精神的に蝕まれた感が強い。薬も飲んでるし睡眠不足丸出しで、大丈夫か、と誰もが尋ねたくなる為体。
あの事件から17年間、どれほど過酷な人生を背負って来たのかという凄い形相である。
あの事件というのが17年前の強盗団の潜入捜査で(二重の意味で)失敗し恋人でもある相棒を喪ったもの。
まあ、欲に目が眩んだことがそれを招いたもので自業自得であることは間違いない。
(あわよくばねこばばしようとしたのだから。連中が人を傷つけようとしたらFBIとして阻止するつもりであった)。

それで刑事はそのまま続けてはきたがアルコールのせいもありボロボロでヨレヨレ。
同僚には変人扱いされ、愛娘にはさんざん背かれ不良と付き合い夜遊びが絶えず、上からは要注意人物扱いか。
どうやら皆から疎まれている様子。
(娘の反抗は身につまされる)。
そんななか、昔の因縁の男、サイラスがかつて銀行で盗んだ札を一枚封筒に入れて送りつけて挑発してきた。
かつて銀行強盗したときに行員に仕込まれた粉料パックの紫色のついた札である。トラウマが疼く。
またやるつもりなのだ。今度こそ阻止する。
彼女は、たった独りでそれに立ち向かう。
独りで立ち向かうしかないのだ。真実は伝えられないし。
途中何度も細切れの過去の潜入捜査時のフラッシュアップが巧みに挿入される。
当時一緒にやった強盗団の一人アルトゥーロは教会で贖罪の意識からか難民相手に法的な相談役を果たしていた。
そんな連中に次々にあたりながら、徐々に探りを入れてサイラスに接近してゆく展開。
同時に、娘と何度も会い、何とか愛情を示し立ち直らせようとするが、娘は納得せず平行線のまま。

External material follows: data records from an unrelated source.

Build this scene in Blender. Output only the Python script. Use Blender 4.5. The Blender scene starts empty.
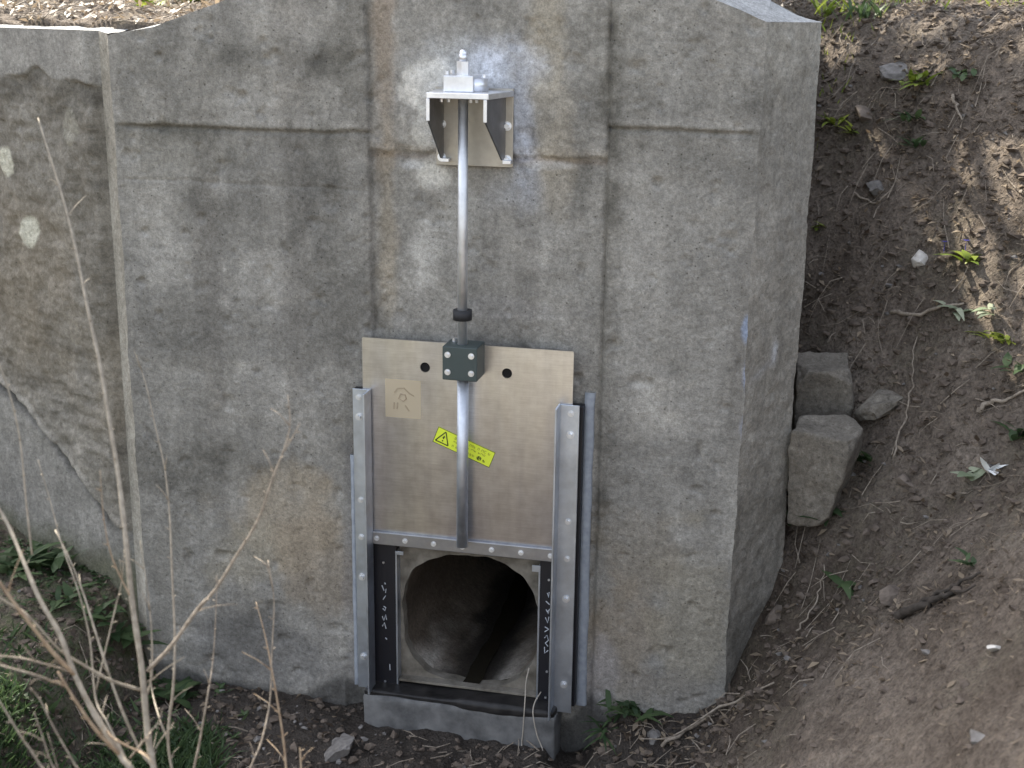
import bpy, bmesh, math, random
import numpy as np
from mathutils import Vector, Matrix, Euler
random.seed(7)
rng = np.random.default_rng(11)
scn = bpy.context.scene
COL = scn.collection
R = math.radians

# ------------------------------------------------------------------ camera numbers
F = 1320.; TH = math.atan(374/F); PS = R(12.5); RO = R(0.8)
fwd = np.array([-math.sin(PS)*math.cos(TH), math.cos(PS)*math.cos(TH), -math.sin(TH)])
rt = np.array([math.cos(PS), math.sin(PS), 0]); upv = np.cross(rt, fwd)
r2 = rt*math.cos(RO)+upv*math.sin(RO); u2 = -rt*math.sin(RO)+upv*math.cos(RO)
P = np.array([1.36707, -5.35516, 3.35643])
def ray(px, py): return fwd + r2*(px-512)/F - u2*(py-384)/F
def wp(px, py, y=0.):
    d = ray(px, py); return P + d*((y-P[1])/d[1])
def at_dist(px, py, dist):
    d = ray(px, py); return Vector(P + d*dist)

# ------------------------------------------------------------------ noise (numpy)
def _h(ix, iy, iz, s):
    n = (ix.astype(np.int64)*374761393 + iy.astype(np.int64)*668265263 + iz.astype(np.int64)*2147483647 + s*974634777) & 0xffffffff
    n = ((n ^ (n >> 13))*1274126177) & 0xffffffff
    n = ((n ^ (n >> 16))*2246822519) & 0xffffffff
    return ((n ^ (n >> 15)) & 0xffffff)/float(0xffffff)
def vn(x, y, z, s=0):
    x = np.asarray(x, float); y = np.asarray(y, float)+0*x; z = np.asarray(z, float)+0*x
    ix, iy, iz = np.floor(x), np.floor(y), np.floor(z)
    fx, fy, fz = x-ix, y-iy, z-iz
    fx = fx*fx*(3-2*fx); fy = fy*fy*(3-2*fy); fz = fz*fz*(3-2*fz)
    r = 0
    for a in (0, 1):
        for b in (0, 1):
            for c in (0, 1):
                w = (fx if a else 1-fx)*(fy if b else 1-fy)*(fz if c else 1-fz)
                r = r + w*_h(ix+a, iy+b, iz+c, s)
    return r*2-1
def fbm(x, y, z, f=1., o=4, s=0, g=.5):
    r = 0; a = 1.; t = 0
    for k in range(o):
        r = r + a*vn(np.asarray(x)*f+13.7*k, np.asarray(y)*f+5.1*k, np.asarray(z)*f+9.3*k, s+k); t += a
        a *= g; f *= 2.03
    return r/t*1.6
def sst(a, b, x):
    t = np.clip((x-a)/(b-a), 0, 1); return t*t*(3-2*t)
def smin(a, b, k): 
    h = np.clip(.5+.5*(b-a)/k, 0, 1); return b*(1-h)+a*h-k*h*(1-h)
def smax(a, b, k): return -smin(-a, -b, k)

# ------------------------------------------------------------------ materials
def mat(name, col=(.5, .5, .5), rough=.6, metal=0., spec=.5):
    m = bpy.data.materials.new(name); m.use_nodes = True
    b = m.node_tree.nodes['Principled BSDF']
    b.inputs['Base Color'].default_value = (*col, 1); b.inputs['Roughness'].default_value = rough
    b.inputs['Metallic'].default_value = metal; b.inputs['Specular IOR Level'].default_value = spec
    return m
class NT:
    def __init__(s, m): s.t = m.node_tree; s.n = s.t.nodes; s.b = s.n['Principled BSDF']
    def add(s, ty, **kw):
        o = s.n.new(ty)
        for k, v in kw.items(): setattr(o, k, v)
        return o
    def link(s, a, b): s.t.links.new(a, b)
    def coord(s, scale=(1, 1, 1), space='Object'):
        g = s.add('ShaderNodeNewGeometry') if space == 'World' else s.add('ShaderNodeTexCoord')
        mp = s.add('ShaderNodeMapping'); mp.inputs['Scale'].default_value = scale
        s.link(g.outputs['Position' if space == 'World' else 'Object'], mp.inputs[0]); return mp.outputs[0]
    def noise(s, vec, scale, detail=4, rough=.55):
        o = s.add('ShaderNodeTexNoise'); o.inputs['Scale'].default_value = scale
        o.inputs['Detail'].default_value = detail; o.inputs['Roughness'].default_value = rough
        s.link(vec, o.inputs['Vector']); return o.outputs[0]
    def ramp(s, fac, stops):
        o = s.add('ShaderNodeValToRGB'); e = o.color_ramp.elements
        while len(e) < len(stops): e.new(.5)
        for q, (p, c) in zip(e, stops): q.position = p; q.color = (*c, 1) if len(c) == 3 else c
        s.link(fac, o.inputs[0]); return o.outputs[0]
    def mix(s, a, b, fac, mode='MIX'):
        o = s.add('ShaderNodeMix', data_type='RGBA', blend_type=mode)
        for v, i in ((fac, 0), (a, 6), (b, 7)):
            if hasattr(v, 'node'): s.link(v, o.inputs[i])
            elif i == 0: o.inputs[0].default_value = v
            else: o.inputs[i].default_value = (*v, 1)
        return o.outputs[2]
    def bump(s, h, strength=.3, dist=.01, prev=None):
        o = s.add('ShaderNodeBump'); o.inputs['Strength'].default_value = strength; o.inputs['Distance'].default_value = dist
        s.link(h, o.inputs['Height'])
        if prev: s.link(prev, o.inputs['Normal'])
        return o.outputs[0]
    def attr(s, n): return s.add('ShaderNodeAttribute', attribute_name=n)

def concrete_mat(name, tint=None):
    m = mat(name, rough=.92, spec=.25); t = NT(m); w = t.coord(space='World')
    n1 = t.noise(w, 55, 5, .65); n2 = t.noise(w, 170, 3, .6); n3 = t.noise(w, 9, 6, .7)
    base = t.attr('albedo').outputs['Color'] if tint is None else t.ramp(t.noise(w, 5, 6, .6), [(.3, tuple(c*.6 for c in tint)), (.7, tint)])
    g = t.ramp(n1, [(.28, (.62, .62, .61)), (.72, (1.32, 1.32, 1.33))])
    c = t.mix(base, g, .8, 'MULTIPLY')
    g2 = t.ramp(n2, [(.30, (.72, .72, .71)), (.62, (1.15, 1.15, 1.15))])
    c = t.mix(c, g2, .75, 'MULTIPLY')
    g3 = t.ramp(n3, [(.35, (.85, .845, .83)), (.65, (1.12, 1.12, 1.12))])
    c = t.mix(c, g3, .5, 'MULTIPLY')
    n4 = t.noise(w, 24, 6, .75); g4 = t.ramp(n4, [(.36, (.62, .61, .60)), (.47, (.98, .98, .98)), (.56, (1.02, 1.02, 1.02)), (.66, (1.42, 1.43, 1.44))])
    c = t.mix(c, g4, .42 if tint is None else .9, 'MULTIPLY')
    ws = t.coord((1, 1, .16), 'World'); n5 = t.noise(ws, 14, 4, .7); g5 = t.ramp(n5, [(.35, (.78, .78, .77)), (.65, (1.16, 1.16, 1.16))])
    c = t.mix(c, g5, .40 if tint is None else 0., 'MULTIPLY')
    vo = t.add('ShaderNodeTexVoronoi'); vo.inputs['Scale'].default_value = 34; t.link(w, vo.inputs['Vector'])
    pit = t.ramp(vo.outputs['Distance'], [(.06, (0, 0, 0)), (.15, (1, 1, 1))]); some = t.ramp(vo.outputs['Color'], [(.50, (0, 0, 0)), (.62, (1, 1, 1))])
    c = t.mix(c, t.mix((1, 1, 1), t.mix((.45, .44, .42), (1, 1, 1), pit), some), 1., 'MULTIPLY')
    t.link(c, t.b.inputs['Base Color'])
    b = t.bump(t.mix((1, 1, 1), pit, some), .5, .005); b = t.bump(n1, .6, .010, b); b = t.bump(n2, .5, .003, b)
    t.link(b, t.b.inputs['Normal']); return m
M = {}
M['concrete'] = concrete_mat('weathered_concrete')
M['block'] = concrete_mat('broken_concrete', (.225, .20, .165))
def steel(name, col, rough, sc=(1, 1, .08), dirt=.25):
    m = mat(name, col, rough, 1.); t = NT(m); w = t.coord(space='World'); s = t.coord(sc, 'World')
    n = t.noise(w, 7, 5, .6); br = t.noise(s, 240, 3, .6); n2 = t.noise(w, 38, 4, .65)
    c = t.mix(col, tuple(k*.62 for k in col), t.ramp(n, [(.35, (0, 0, 0)), (.75, (1, 1, 1))]))
    c = t.mix(c, tuple(k*.86 for k in col), t.ramp(n2, [(.45, (0, 0, 0)), (.75, (.6, .6, .6))]))
    t.link(c, t.b.inputs['Base Color'])
    rr = t.add('ShaderNodeMapRange'); rr.inputs[3].default_value = rough-.08; rr.inputs[4].default_value = rough+.2
    t.link(n2, rr.inputs[0]); t.link(rr.outputs[0], t.b.inputs['Roughness'])
    ns = t.noise(w, 5, 1, .4); t.link(t.bump(br, .10, .0006, t.bump(ns, .25, .01)), t.b.inputs['Normal']); return m
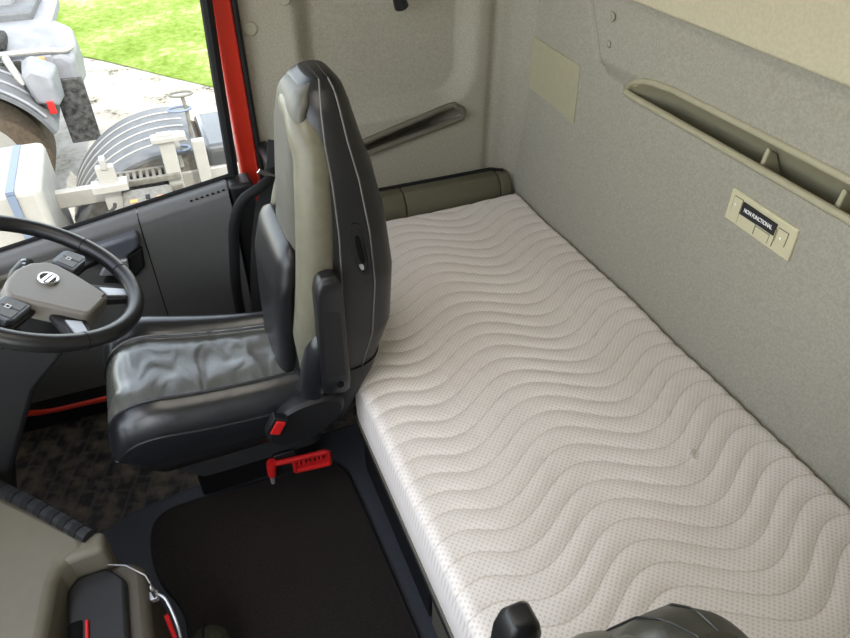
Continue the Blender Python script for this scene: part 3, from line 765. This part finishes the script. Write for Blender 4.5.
# emblem: an oval ring with a bar across
ex_, ey_ = .010, -.036
def E3(a, b, h): return W(*WR(ex_+a, ey_+b), h)
em = tube('emblem', [E3(.0205*math.cos(2*PI*k/40), .0175*math.sin(2*PI*k/40), .0125) for k in range(40)], .0036, M['chrome'], wc_, n=8, closed=True)
em['label'] = 'silver oval ring emblem with a cross bar'
mesh('emblem_bar', *join(*[loftvf([[E3(-.018, y-.003, .0115), E3(.018, y-.003, .0115), E3(.018, y+.003, .0115), E3(-.018, y+.003, .0115)][::-1],
                                   [E3(-.018, y-.003, .015), E3(.018, y-.003, .015), E3(.018, y+.003, .015), E3(-.018, y+.003, .015)][::-1]]) for y in (-.0045, .0045)]), M['chrome'], em, smooth=False)
mesh('cover_mark', *loftvf([[W(*WR(a, b), .0098) for a, b in [(.030, -.141), (.044, -.141), (.044, -.145), (.030, -.145)]][::-1], [W(*WR(a, b), .0106) for a, b in [(.030, -.141), (.044, -.141), (.044, -.145), (.030, -.145)]][::-1]]), M['rubber'], wc_, smooth=False)
for s in (-1, 1):
    f = (lambda P: [(p[0]*s, p[1]) for p in P][::s])
    up_s = f([(.07, -.062), (.150, -.060), (.218, -.075), (.222, -.02), (.16, .0), (.07, .0)])
    wprism('upper_spoke', wr(up_s), -.022, -.008, M['plastic_black'], sw, bevel=.005)
    pd = wprism('button_pad', wr(f([(.090, -.055), (.150, -.055), (.166, -.046), (.160, -.008), (.150, -.002), (.090, -.003)])), -.010, .006, M['door_blue'], sw, bevel=.003)
    for a0 in (.096, .128):
        bt = wprism('pad_button', wr(f([(a0, -.049), (a0+.026, -.049), (a0+.026, -.012), (a0, -.012)])), .0055, .0078, M['door'], pd, bevel=.001)
    for a, b, ww, hh in ((.124, -.030, .011, .0015), (.124, -.022, .011, .0015), (.119, -.026, .0015, .006), (.129, -.026, .0015, .006)):
        wprism('pad_symbol', wr(f([(a-ww/2, b-hh/2), (a+ww/2, b-hh/2), (a+ww/2, b+hh/2), (a-ww/2, b+hh/2)])), .0075, .0088, M['white'], pd, bevel=0)
    wprism('lower_spoke', wr(f([(.036, -.140), (.076, -.085), (.135, -.165), (.100, -.196)])), -.022, -.006, M['plastic_black'], sw, bevel=.005)
    wprism('spoke_inlay', wr(f([(.062, -.145), (.080, -.118), (.118, -.164), (.098, -.180)])), -.008, -.002, M['silver'], sw, bevel=.002)
wprism('lower_bridge', wr([(-.105, -.192), (-.06, -.160), (.06, -.160), (.105, -.192), (.06, -.212), (-.06, -.212)][::-1]), -.04, -.03, M['plastic_black'], sw, bevel=.004) if False else None
mesh('hub', *loftvf([[W(.075*math.cos(t), -.05+.075*math.sin(t), -.09) for t in [2*PI*k/24 for k in range(24)]], [W(.085*math.cos(t), -.05+.085*math.sin(t), -.028) for t in [2*PI*k/24 for k in range(24)]]]), M['plastic_black'], sw, ang=40)

# steering column with its stalk
sc = empty('steering_housing', (1.36, .5, .2), 'black steering column housing under the steering wheel', 'steering column')
mesh('column_housing', *loftvf([[W(a, b, -.10) for a, b in ((-.10, -.10), (.10, -.10), (.10, .06), (-.10, .06))], [W(a, b, -.20) for a, b in ((-.12, -.06), (.12, -.06), (.12, .10), (-.12, .10))],
    [Vector((1.36+a, .62+b, .55)) for a, b in ((-.12, -.07), (.12, -.07), (.12, .12), (-.12, .12))], [Vector((1.36+a, .72+b, .22)) for a, b in ((-.10, -.07), (.10, -.07), (.10, .12), (-.10, .12))]]), M['plastic_black'], sc, bevel=.012)
skp = [W(.02, .02, -.075), W(.055, .020, -.06), W(.10, .015, -.055), W(.150, -.002, -.055)]
stk_ = tube('stalk', skp, lambda t: .011+.006*t, M['plastic_black'], sc, n=12, flat=(1, .7))
mesh('stalk_marks', *join(*[boxvf(tuple(skp[3]-Vector((.045-.016*k, .004, -.012))), tuple(skp[3]-Vector((.038-.016*k, -.006, -.0145)))) for k in range(3)]), M['silver'], stk_, smooth=False)

# ------------------------------------------------------------------ dashboard
db = empty('dashboard', (1.1, .9, .15), 'taupe dashboard centre section with ribbed edge at the lower left of the photo', 'dashboard')
ZD = .62
top = [(.975, .355), (1.005, .365), (1.205, .555), (1.28, .66), (1.28, 1.0), (.45, 1.0), (.45, .46), (.80, .432), (.905, .418), (.945, .405), (.96, .37)]
V, F = prismvf([(x, y, .30) for x, y in top], (0, 0, ZD-.30))
mesh('console_body', V, F, M['plastic_taupe'], db, bevel=.02)
rs = [Vector((.985, .352, ZD+.004)), Vector((1.09, .445, ZD+.01)), Vector((1.21, .558, ZD+.014)), Vector((1.28, .64, ZD+.016))]
mesh('edge_strip', *tubevf(spline(rs, 8), .016, 8, flat=(1, .7)), M['plastic_black'], db)
rb = spline(rs, 12)
mesh('edge_ribs', *join(*[tubevf([rb[i], rb[i]+(rb[i+1]-rb[i]).normalized()*.018], .0172, 8, flat=(1, .78)) for i in range(2, len(rb)-2, 3)]), M['rubber'], db)
cyl('cup_holder', (.925, .585, ZD-.004), (0, 0, 1), .055, .012, M['silver'], db, bevel=.004)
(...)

不良にもその都度邪魔される。後に彼を単独で呼び出し、せしめた金で紫色の付いていないものを全額渡し娘と手を切ることを誓わせる。これでかつて手に入れた金で使えるものは全て渡してしまう。
しかし既に娘とは関係性をいまさら更新出来ないことを知る。ある意味、最後は良い母親になれなかったことを詫びお別れの場面ともとれる。娘が独りカフェに取り残される様子が象徴的に映される。

サイラスの資金洗浄係の弁護士ディフランコともひと悶着。もう体も悲鳴を上げているのがよく分かり限界に近い感じ。
丁度銀行強盗に入った情婦のペトラをハアハアしながらどうにか捕まえる。
彼女の携帯からサイラスとの落合場所を知り、17年ぶりに遭ったところで男を射殺する。
そして、何と映画の最初の場面に繋がり重なる。凄い。こういうことだったのか。
(このパタン見るのが初めてではないが、実に手並みが鮮やかであった)。
車にいるところを今の相棒が元気付けにやって来る。
彼女は、捕らえたペトラのいる住所を書いた紙を渡して後を頼むと謂う。
車の中でのエリンの表情。
様子が変だ。
彼女はどうなるのか、、、。
Wowowにて
終始、暗い顔をしているエリンであったが、過去の潜入捜査の頃は結構、強盗団と仲良さそうに打ち解けて明るい顔が見られる。
彼女自身、恋人とこうした環境にいた方が元々楽しい人なのではないか。
これはニコール・キッドマンの演技~解釈の現れかも知れぬが、、、。